Professor Daniel GervaisDaniel Gervais is the author and co-author of two articles selected for inclusion in the 2014 edition of the Intellectual Property Law Review.

Articles selected for the annual anthology published by Thomson Reuters represent “the best law review articles related to intellectual property published within the last year,” according to the publisher.

The articles authored and co-authored by Gervais selected for the prestigious anthology address two current issues in copyright law.

In “The Derivative Right, or Why Copyright Protects Foxes Better than Hedgehogs,” published in the Vanderbilt Journal of Entertainment and Technology Law in 2013, proposes methods to identify lawful “derivative” reuses of a copyrighted work, such as making a movie from a novel or translating a book, as well as those reuses a copyright owner can prohibit as reproduction. “The derivative right is at the very core of copyright theory,” Gervais said. “Derivation often includes reproduction of all or part of a preexisting work. This article tackles the question of how the derivative right differs from the right of reproduction.” Gervais ultimately suggests an approach based on the ways in which derivation and reproduction are differentiated under U.S. as well as international copyright law as established by the Berne Convention and in the British, French and German legal systems.

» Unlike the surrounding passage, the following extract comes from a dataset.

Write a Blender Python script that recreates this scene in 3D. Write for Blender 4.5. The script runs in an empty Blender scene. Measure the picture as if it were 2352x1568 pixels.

“Is Profiting from the Online Use of Another’s Property Unjust? The Use of Brand Names as Paid Search Keywords,” which Gervais co-authored with Martin L. Holmes, Paul W. Kruse, Glenn Purdue and Caprice Roberts, addresses basic question: Is Google’s profiting from the use of another’s brand in its AdWords program unjust? “The law usually takes a dim view of one who uses a third party’s property without authorization. Yet in the case of AdWords, it hasn’t thus far,” Gervais said. In their article, published in a 2013 edition of IDEA: The IP Law Review, he and his co-authors assert that “this inconsistency arises from a failure to reach beyond the limits of trademark law in search of a remedy.” They evaluate various common law and equitable doctrines and ultimately suggest unjust enrichment as a possible legal solution for certain unauthorized, profitable and wrongful use of brands.